Lighting, layout and the science of calm
Artificial light shifts blue. Warm bulbs (2700K–3000K) soften cooler blues at night. Neutral bulbs (around 3500K) keep colour true in kitchens and offices. Use three layers of light: ambient for coverage, task for reading or prep, accent for focus. Keep sightlines clean; blue shows best with tidy edges, clear surfaces and a few strong textures instead of many small objects.
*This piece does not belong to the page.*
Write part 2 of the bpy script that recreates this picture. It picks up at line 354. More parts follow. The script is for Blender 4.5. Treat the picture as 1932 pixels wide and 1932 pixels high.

If you already own lots of grey
Blues bridge old schemes. Layer Mellow Flow over pale grey walls by painting the lower third in blue and adding a slim white line between. Bring Slow Swing into a grey living room with a painted TV wall and two cushions that repeat the tone. Use Free Groove on a console table, then repeat the colour once more in a lampshade for balance.
What to do next weekend
Pick your room and decide the mood: rest, focus or play. Shortlist two blues from the trio. Paint large swatches, check them through the day, and order the finish that suits the job. Plan edges and lighting before opening the tin. If nerves creep in, start with a door, a headboard or the inside of an alcove. The shift feels immediate, and the room begins to guide the rest of your choices.


I love that Dulux is treating blue as a ‘volume dial’. Slow Swing across skirting, doors and walls sounds gloriously cocooning, especially with walnut and brass. The tip to bump sheen in darker rooms for Mellow Flow is gold. Going to test A3 swatches at 8am/1pm/8pm as suggested—finally, practical advice instead of vague moodboards. Thanks!
Will £20 tins really “change how we live,” or just how the brochure looks? Coverage at 12m²/L per coat is fine, but after two coats that’s not exactly bargin paint. How durable are these in hallways—scuffs, wipeability, kid bikes? Marketing claims aside, show me data, not vibes.